7. Türkiye’de Nüfusun Eğitim Durumu
Cumhuriyet’in ilk yıllarında Türkiye nüfusunun yaklaşık %10’u okur-yazar konumundaydı. Bu oran 1935 yılından sonra hızla artmaya başladı. 1935 yılında %20’ye yaklaştı. 1955’te %40’a, 1975’te %63’e ve 1995’te %85’e ulaştı. 2012 yılında ise okuryazar oranı %95’i aşmıştır. Diğer yandan lise ve üniversite mezunlarının oranı da son 20 yılda iki katını aşmıştır.
8. Türkiye’de Nüfusun Bağımlılık Oranında Değişmeler
0 – 14 yaş arasındaki nüfus genç nüfustur. Bu çağdaki nüfus çalışma çağında olmadığından bağımlı nüfus olarak bilinir. Ancak 14 – 65 yaş arasında olup çalışmayan (faal olmayan) nüfus da bağımlı olarak yorumlanır. Çünkü üretken değildir. 65 yaşın üstündeki nüfusun tamamı ise ekonomiden tükettiği için bağımlı nüfusa dahildir. Ancak burada “yaşlı bağımlılığı” ifadesi kullanılır.

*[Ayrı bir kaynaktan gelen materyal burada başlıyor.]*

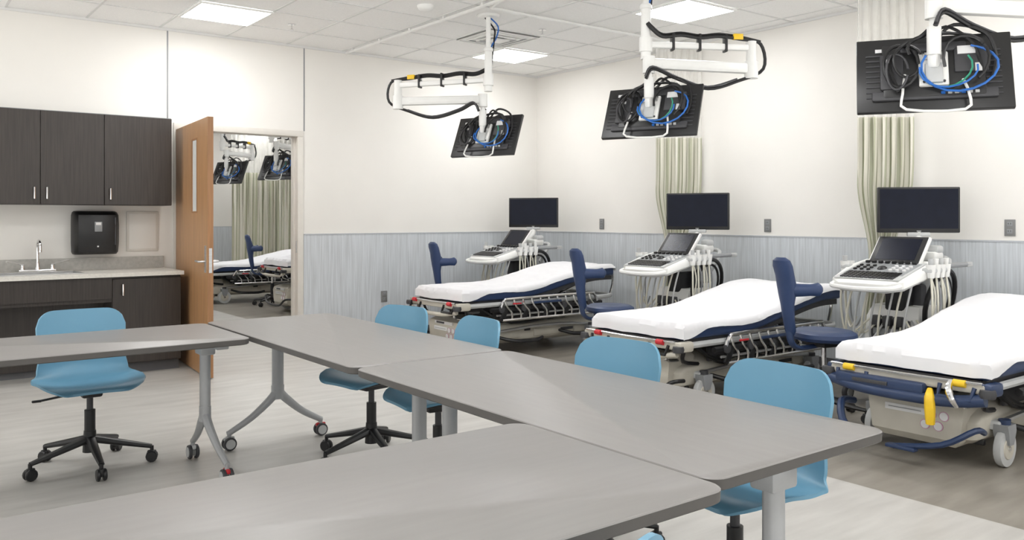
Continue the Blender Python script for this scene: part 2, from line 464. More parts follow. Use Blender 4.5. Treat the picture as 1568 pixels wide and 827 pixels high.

Türkiye’de zaman içinde değişmekle birlikte genç nüfus bağımlılığı 1975 yılı sırasında sürekli azalmıştır. 1970 yılı sonrasında ortalama yaşam süresi arttıkça veya yaşlı nüfus oranı arttıkça yaşlı bağımlılığı artmıştır. Günümüzde genç nüfus bağımlılığı %30’un altına düşerken, yaşlı nüfus bağımlılığı %8’i geçmiştir. Bu aynı zamanda nüfusun giderek yaşlandığını gösteriyor.